Tuesday 12 February 2008

Property rights without government (updated)

The importance of property rights to economic growth and development is increasingly being acknowledged by economists. Along with this normally comes an argument as to the necessity of government for the enforcement of those rights. Absent such a government, it is argued, investors simply do not invest, farmers do not farm (or at least not expand their activities), artisans do not innovate, and merchants do not trade. This is simply because without a government to secure property rights agents are unsure as to whether or not they will retain the rewards of their endeavours.

While the argument is correct with regard to the importance of secure property rights, it is less clear as to the necessity of government for rights enforcement. Medieval Japan (ca. 1100-1600) was a period of economic growth but growth took place without much of a central government to enforce claims to resources. A recent working paper Property Rights In Medieval Japan: The Role Of Buddhist Temples And Monasteries by Mikael Adolphson and J. Mark Ramseyer argues that with regard to government in medieval Japan,
Emperors it had, along with regents, courtiers, warriors, and eventually shōgun and shōgunal regents. Yet these men seldom offered citizens much stability. Certainly, they seldom offered the security that would have induced citizens to invest scarce resources in easily appropriable investments or to undertake long-distance trade. These were not years of stability or peace. They were centuries of intrigue, murder, predation, and war.
But they also point out that,
... the Japanese economy grew anyway. Despite the chaos, people cleared forests. They lent money. They built elaborate and expensive irrigation facilities. They constructed sake breweries. And they traded their goods over longer and longer distances.
How then were property rights protected? Adolphson and Ramseyer show that temples and monasteries undertook the role of rights enforcer.
To obtain a secure claim to real estate, for example, a local landholder might "commend" his land to a temple (or monastery). Through the process, the temple obtained an equity interest in the land (took a cut of the harvest), and the landholder obtained an exemption from tax. At least as important, the landholder obtained the ability to call upon the temple to (and the temple had an incentive to) protect his land from rival claimants. Artisans and merchants obtained analogous protection by joining temple-sponsored guilds. They paid their dues, and the temple enforced their contracts.
In addition to the tax exemption the temples and monasteries offered a landholder two other sets of valuable services. First, they would adjudicate disputes over trades and property between parties within their jurisdictions. So contracts could be enforced. Second, estates within a temple's or monastery's region of control would be protected against threats and intrusions from outside parties. While it is true that some private landowners has the ability to protect their own property, in many cases the temples and monasteries had under their control the resources necessary to more effectively protect property.

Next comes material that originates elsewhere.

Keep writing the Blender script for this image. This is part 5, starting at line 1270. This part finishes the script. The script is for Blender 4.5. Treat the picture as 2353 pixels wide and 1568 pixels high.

Not only that but the temples and monasteries competed with each other to such services to landholders.
The competition was intense -- sometimes to a temple's chagrin. In 1145, for example, one landholder in the Uchi district commended a field to Kōfukuji. He soon concluded that Kōfukuji charged too much, and commended it to another temple instead. Kōfukuji was not amused. When its clergy tried to arrest the commendor, he fled to the rival temple. Kōfukuji laid siege to the temple, but he escaped. That rival temple then chased him with over 500 warriors, but encountered the district administrator's warriors (himself a Fujiwara -- recall that Kōfukuji was the Fujiwara temple). Reported one account, "there were too many casualties to count".
What in effect occurred was that "government services" were provided not by central government but in a competition market by private suppliers. This private provision was effective enough to allow economic growth to take place.
In effect, the temples and monasteries competed with each other to provide landholders with what we usually consider basic government services. In effect, medieval Japan maintained a market in private governments. Imperfectly to be sure, the resulting arrangements gave landholders something close to the protection they needed to improve and maintain their land.
Update: Another case of private law enforcement is Medieval Iceland as discussed by David Friedman in Private Creation and Enforcement of Law: A Historical Case.

2 comments:

Eric Crampton said...

Great stuff!

David Hillary said...

Dr Brennan Allen in our Accounting Theory lecture today assured us that businessmen who stand up and complain about government intervention in markets, love and need the government. He told us they need the government to a) create, define and enforce property rights, b) ensure markets function and c) ensure market participants can have enough confidence to transaction in said markets.

His position is basically a claim that property rights and markets were invented by wise kings, and that wise government policy makers can keep improving the invention. I'm not sure how a more one sided, not to mention implausible presentation could be made.